• [Goal of the exercise] Leave out the pictures and restate the rest of the data exactly.

• [Collected data]
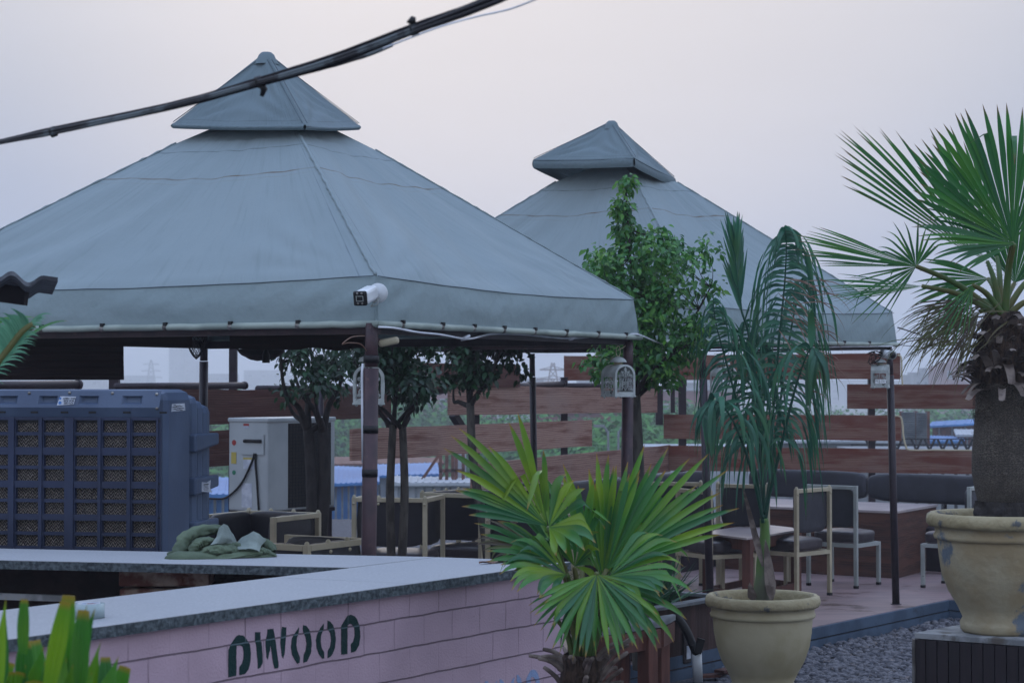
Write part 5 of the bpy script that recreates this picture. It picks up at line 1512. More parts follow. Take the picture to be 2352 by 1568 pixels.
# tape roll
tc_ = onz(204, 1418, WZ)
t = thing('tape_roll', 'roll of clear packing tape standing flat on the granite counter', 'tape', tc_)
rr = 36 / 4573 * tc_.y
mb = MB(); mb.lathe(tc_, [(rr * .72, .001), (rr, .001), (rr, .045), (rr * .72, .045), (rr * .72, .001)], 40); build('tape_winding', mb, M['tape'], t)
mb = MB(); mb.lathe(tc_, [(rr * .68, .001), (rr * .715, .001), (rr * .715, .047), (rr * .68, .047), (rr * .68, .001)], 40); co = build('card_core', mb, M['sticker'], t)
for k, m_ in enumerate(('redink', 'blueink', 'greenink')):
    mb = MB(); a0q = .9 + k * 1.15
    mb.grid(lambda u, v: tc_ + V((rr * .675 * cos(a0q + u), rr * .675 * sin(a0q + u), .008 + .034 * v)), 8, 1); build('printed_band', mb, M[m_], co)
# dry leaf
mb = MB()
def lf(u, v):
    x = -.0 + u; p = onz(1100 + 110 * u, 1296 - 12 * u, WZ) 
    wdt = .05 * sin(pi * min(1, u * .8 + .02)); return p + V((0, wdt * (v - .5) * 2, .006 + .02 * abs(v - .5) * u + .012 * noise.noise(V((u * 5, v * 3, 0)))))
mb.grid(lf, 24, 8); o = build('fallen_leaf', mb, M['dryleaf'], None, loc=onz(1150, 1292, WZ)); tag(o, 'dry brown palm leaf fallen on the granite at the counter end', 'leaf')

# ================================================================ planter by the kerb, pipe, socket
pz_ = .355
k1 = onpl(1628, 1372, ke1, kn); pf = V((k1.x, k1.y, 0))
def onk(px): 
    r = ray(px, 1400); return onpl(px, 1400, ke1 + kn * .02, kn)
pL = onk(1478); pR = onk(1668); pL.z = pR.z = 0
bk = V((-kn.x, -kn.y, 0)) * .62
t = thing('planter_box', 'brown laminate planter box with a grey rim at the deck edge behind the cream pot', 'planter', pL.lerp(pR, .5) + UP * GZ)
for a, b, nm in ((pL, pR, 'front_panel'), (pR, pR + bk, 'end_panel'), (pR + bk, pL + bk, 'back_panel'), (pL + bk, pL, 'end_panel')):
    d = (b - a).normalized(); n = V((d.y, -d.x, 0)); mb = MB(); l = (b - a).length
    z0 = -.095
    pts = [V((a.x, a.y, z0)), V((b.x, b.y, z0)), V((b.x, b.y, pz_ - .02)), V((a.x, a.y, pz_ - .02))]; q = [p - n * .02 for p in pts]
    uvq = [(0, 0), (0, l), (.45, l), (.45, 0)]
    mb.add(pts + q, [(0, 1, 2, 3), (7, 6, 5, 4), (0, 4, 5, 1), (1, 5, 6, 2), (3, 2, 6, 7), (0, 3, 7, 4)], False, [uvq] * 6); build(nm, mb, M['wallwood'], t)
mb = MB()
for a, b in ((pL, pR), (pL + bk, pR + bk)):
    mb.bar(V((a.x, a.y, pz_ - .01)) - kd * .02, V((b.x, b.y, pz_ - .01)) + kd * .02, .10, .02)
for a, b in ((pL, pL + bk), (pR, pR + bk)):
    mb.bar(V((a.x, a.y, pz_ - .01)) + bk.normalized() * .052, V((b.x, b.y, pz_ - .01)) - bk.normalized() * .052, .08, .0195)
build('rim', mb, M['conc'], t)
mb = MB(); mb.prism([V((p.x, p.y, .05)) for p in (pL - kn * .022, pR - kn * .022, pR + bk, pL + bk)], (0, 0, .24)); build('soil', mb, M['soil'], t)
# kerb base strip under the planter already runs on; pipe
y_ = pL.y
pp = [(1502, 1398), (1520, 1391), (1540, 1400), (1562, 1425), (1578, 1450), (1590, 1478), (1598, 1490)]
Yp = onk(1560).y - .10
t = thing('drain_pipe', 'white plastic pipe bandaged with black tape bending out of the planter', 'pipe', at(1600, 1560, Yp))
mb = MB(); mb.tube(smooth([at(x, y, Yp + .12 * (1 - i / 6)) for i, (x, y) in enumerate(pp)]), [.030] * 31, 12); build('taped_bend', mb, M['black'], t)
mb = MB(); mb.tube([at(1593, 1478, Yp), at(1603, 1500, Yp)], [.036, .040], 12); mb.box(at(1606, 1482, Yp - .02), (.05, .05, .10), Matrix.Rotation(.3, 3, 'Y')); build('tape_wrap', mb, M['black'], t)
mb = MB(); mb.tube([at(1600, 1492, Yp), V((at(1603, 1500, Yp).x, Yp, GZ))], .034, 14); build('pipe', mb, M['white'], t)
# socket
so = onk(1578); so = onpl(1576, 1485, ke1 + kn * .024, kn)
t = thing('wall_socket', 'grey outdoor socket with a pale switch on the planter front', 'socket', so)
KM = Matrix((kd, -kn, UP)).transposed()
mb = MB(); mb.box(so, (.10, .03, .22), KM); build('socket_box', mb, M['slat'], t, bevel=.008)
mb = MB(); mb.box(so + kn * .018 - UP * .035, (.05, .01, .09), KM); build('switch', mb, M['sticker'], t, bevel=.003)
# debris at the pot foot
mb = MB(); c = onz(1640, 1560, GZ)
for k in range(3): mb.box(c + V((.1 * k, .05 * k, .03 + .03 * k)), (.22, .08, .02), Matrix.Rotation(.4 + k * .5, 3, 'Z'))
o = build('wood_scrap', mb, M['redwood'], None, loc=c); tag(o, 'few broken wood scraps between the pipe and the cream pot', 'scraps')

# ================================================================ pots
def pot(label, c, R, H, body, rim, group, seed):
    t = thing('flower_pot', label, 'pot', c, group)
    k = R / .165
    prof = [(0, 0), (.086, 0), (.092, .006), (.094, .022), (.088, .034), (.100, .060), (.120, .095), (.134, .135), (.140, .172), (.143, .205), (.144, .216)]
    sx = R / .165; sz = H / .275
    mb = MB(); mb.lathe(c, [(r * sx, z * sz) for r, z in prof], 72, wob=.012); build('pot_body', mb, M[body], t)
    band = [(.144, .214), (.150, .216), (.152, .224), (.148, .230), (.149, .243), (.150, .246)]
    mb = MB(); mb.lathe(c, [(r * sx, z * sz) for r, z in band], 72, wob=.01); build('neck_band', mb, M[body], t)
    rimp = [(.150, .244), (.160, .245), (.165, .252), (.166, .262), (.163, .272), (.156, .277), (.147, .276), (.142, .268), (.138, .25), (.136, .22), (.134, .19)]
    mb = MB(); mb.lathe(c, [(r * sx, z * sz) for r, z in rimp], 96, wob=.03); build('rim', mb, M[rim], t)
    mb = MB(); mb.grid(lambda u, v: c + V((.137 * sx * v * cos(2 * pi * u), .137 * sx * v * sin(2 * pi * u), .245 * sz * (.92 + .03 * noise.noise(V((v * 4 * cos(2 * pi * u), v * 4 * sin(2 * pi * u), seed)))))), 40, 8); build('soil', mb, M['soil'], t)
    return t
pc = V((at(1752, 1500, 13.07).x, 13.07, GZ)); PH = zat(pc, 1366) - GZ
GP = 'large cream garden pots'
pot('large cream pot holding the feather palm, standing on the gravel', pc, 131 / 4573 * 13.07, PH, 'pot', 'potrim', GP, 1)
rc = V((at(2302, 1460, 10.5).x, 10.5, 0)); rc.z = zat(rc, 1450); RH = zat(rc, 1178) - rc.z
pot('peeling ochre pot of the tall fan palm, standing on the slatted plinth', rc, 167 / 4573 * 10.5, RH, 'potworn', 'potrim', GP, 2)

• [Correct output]
Write part 5 of the bpy script that recreates this picture. It picks up at line 1512. More parts follow. Take the picture to be 2352 by 1568 pixels.
# tape roll
tc_ = onz(204, 1418, WZ)
t = thing('tape_roll', 'roll of clear packing tape standing flat on the granite counter', 'tape', tc_)
rr = 36 / 4573 * tc_.y
mb = MB(); mb.lathe(tc_, [(rr * .72, .001), (rr, .001), (rr, .045), (rr * .72, .045), (rr * .72, .001)], 40); build('tape_winding', mb, M['tape'], t)
mb = MB(); mb.lathe(tc_, [(rr * .68, .001), (rr * .715, .001), (rr * .715, .047), (rr * .68, .047), (rr * .68, .001)], 40); co = build('card_core', mb, M['sticker'], t)
for k, m_ in enumerate(('redink', 'blueink', 'greenink')):
    mb = MB(); a0q = .9 + k * 1.15
    mb.grid(lambda u, v: tc_ + V((rr * .675 * cos(a0q + u), rr * .675 * sin(a0q + u), .008 + .034 * v)), 8, 1); build('printed_band', mb, M[m_], co)
# dry leaf
mb = MB()
def lf(u, v):
    x = -.0 + u; p = onz(1100 + 110 * u, 1296 - 12 * u, WZ) 
    wdt = .05 * sin(pi * min(1, u * .8 + .02)); return p + V((0, wdt * (v - .5) * 2, .006 + .02 * abs(v - .5) * u + .012 * noise.noise(V((u * 5, v * 3, 0)))))
mb.grid(lf, 24, 8); o = build('fallen_leaf', mb, M['dryleaf'], None, loc=onz(1150, 1292, WZ)); tag(o, 'dry brown palm leaf fallen on the granite at the counter end', 'leaf')

# ================================================================ planter by the kerb, pipe, socket
pz_ = .355
k1 = onpl(1628, 1372, ke1, kn); pf = V((k1.x, k1.y, 0))
def onk(px): 
    r = ray(px, 1400); return onpl(px, 1400, ke1 + kn * .02, kn)
pL = onk(1478); pR = onk(1668); pL.z = pR.z = 0
bk = V((-kn.x, -kn.y, 0)) * .62
t = thing('planter_box', 'brown laminate planter box with a grey rim at the deck edge behind the cream pot', 'planter', pL.lerp(pR, .5) + UP * GZ)
for a, b, nm in ((pL, pR, 'front_panel'), (pR, pR + bk, 'end_panel'), (pR + bk, pL + bk, 'back_panel'), (pL + bk, pL, 'end_panel')):
    d = (b - a).normalized(); n = V((d.y, -d.x, 0)); mb = MB(); l = (b - a).length
    z0 = -.095
    pts = [V((a.x, a.y, z0)), V((b.x, b.y, z0)), V((b.x, b.y, pz_ - .02)), V((a.x, a.y, pz_ - .02))]; q = [p - n * .02 for p in pts]
    uvq = [(0, 0), (0, l), (.45, l), (.45, 0)]
    mb.add(pts + q, [(0, 1, 2, 3), (7, 6, 5, 4), (0, 4, 5, 1), (1, 5, 6, 2), (3, 2, 6, 7), (0, 3, 7, 4)], False, [uvq] * 6); build(nm, mb, M['wallwood'], t)
mb = MB()
for a, b in ((pL, pR), (pL + bk, pR + bk)):
    mb.bar(V((a.x, a.y, pz_ - .01)) - kd * .02, V((b.x, b.y, pz_ - .01)) + kd * .02, .10, .02)
for a, b in ((pL, pL + bk), (pR, pR + bk)):
    mb.bar(V((a.x, a.y, pz_ - .01)) + bk.normalized() * .052, V((b.x, b.y, pz_ - .01)) - bk.normalized() * .052, .08, .0195)
build('rim', mb, M['conc'], t)
mb = MB(); mb.prism([V((p.x, p.y, .05)) for p in (pL - kn * .022, pR - kn * .022, pR + bk, pL + bk)], (0, 0, .24)); build('soil', mb, M['soil'], t)
# kerb base strip under the planter already runs on; pipe
y_ = pL.y
pp = [(1502, 1398), (1520, 1391), (1540, 1400), (1562, 1425), (1578, 1450), (1590, 1478), (1598, 1490)]
Yp = onk(1560).y - .10
t = thing('drain_pipe', 'white plastic pipe bandaged with black tape bending out of the planter', 'pipe', at(1600, 1560, Yp))
mb = MB(); mb.tube(smooth([at(x, y, Yp + .12 * (1 - i / 6)) for i, (x, y) in enumerate(pp)]), [.030] * 31, 12); build('taped_bend', mb, M['black'], t)
mb = MB(); mb.tube([at(1593, 1478, Yp), at(1603, 1500, Yp)], [.036, .040], 12); mb.box(at(1606, 1482, Yp - .02), (.05, .05, .10), Matrix.Rotation(.3, 3, 'Y')); build('tape_wrap', mb, M['black'], t)
mb = MB(); mb.tube([at(1600, 1492, Yp), V((at(1603, 1500, Yp).x, Yp, GZ))], .034, 14); build('pipe', mb, M['white'], t)
# socket
so = onk(1578); so = onpl(1576, 1485, ke1 + kn * .024, kn)
t = thing('wall_socket', 'grey outdoor socket with a pale switch on the planter front', 'socket', so)
KM = Matrix((kd, -kn, UP)).transposed()
mb = MB(); mb.box(so, (.10, .03, .22), KM); build('socket_box', mb, M['slat'], t, bevel=.008)
mb = MB(); mb.box(so + kn * .018 - UP * .035, (.05, .01, .09), KM); build('switch', mb, M['sticker'], t, bevel=.003)
# debris at the pot foot
mb = MB(); c = onz(1640, 1560, GZ)
for k in range(3): mb.box(c + V((.1 * k, .05 * k, .03 + .03 * k)), (.22, .08, .02), Matrix.Rotation(.4 + k * .5, 3, 'Z'))
o = build('wood_scrap', mb, M['redwood'], None, loc=c); tag(o, 'few broken wood scraps between the pipe and the cream pot', 'scraps')

# ================================================================ pots
def pot(label, c, R, H, body, rim, group, seed):
    t = thing('flower_pot', label, 'pot', c, group)
    k = R / .165
    prof = [(0, 0), (.086, 0), (.092, .006), (.094, .022), (.088, .034), (.100, .060), (.120, .095), (.134, .135), (.140, .172), (.143, .205), (.144, .216)]
    sx = R / .165; sz = H / .275
    mb = MB(); mb.lathe(c, [(r * sx, z * sz) for r, z in prof], 72, wob=.012); build('pot_body', mb, M[body], t)
    band = [(.144, .214), (.150, .216), (.152, .224), (.148, .230), (.149, .243), (.150, .246)]
    mb = MB(); mb.lathe(c, [(r * sx, z * sz) for r, z in band], 72, wob=.01); build('neck_band', mb, M[body], t)
    rimp = [(.150, .244), (.160, .245), (.165, .252), (.166, .262), (.163, .272), (.156, .277), (.147, .276), (.142, .268), (.138, .25), (.136, .22), (.134, .19)]
    mb = MB(); mb.lathe(c, [(r * sx, z * sz) for r, z in rimp], 96, wob=.03); build('rim', mb, M[rim], t)
    mb = MB(); mb.grid(lambda u, v: c + V((.137 * sx * v * cos(2 * pi * u), .137 * sx * v * sin(2 * pi * u), .245 * sz * (.92 + .03 * noise.noise(V((v * 4 * cos(2 * pi * u), v * 4 * sin(2 * pi * u), seed)))))), 40, 8); build('soil', mb, M['soil'], t)
    return t
pc = V((at(1752, 1500, 13.07).x, 13.07, GZ)); PH = zat(pc, 1366) - GZ
GP = 'large cream garden pots'
pot('large cream pot holding the feather palm, standing on the gravel', pc, 131 / 4573 * 13.07, PH, 'pot', 'potrim', GP, 1)
rc = V((at(2302, 1460, 10.5).x, 10.5, 0)); rc.z = zat(rc, 1450); RH = zat(rc, 1178) - rc.z
pot('peeling ochre pot of the tall fan palm, standing on the slatted plinth', rc, 167 / 4573 * 10.5, RH, 'potworn', 'potrim', GP, 2)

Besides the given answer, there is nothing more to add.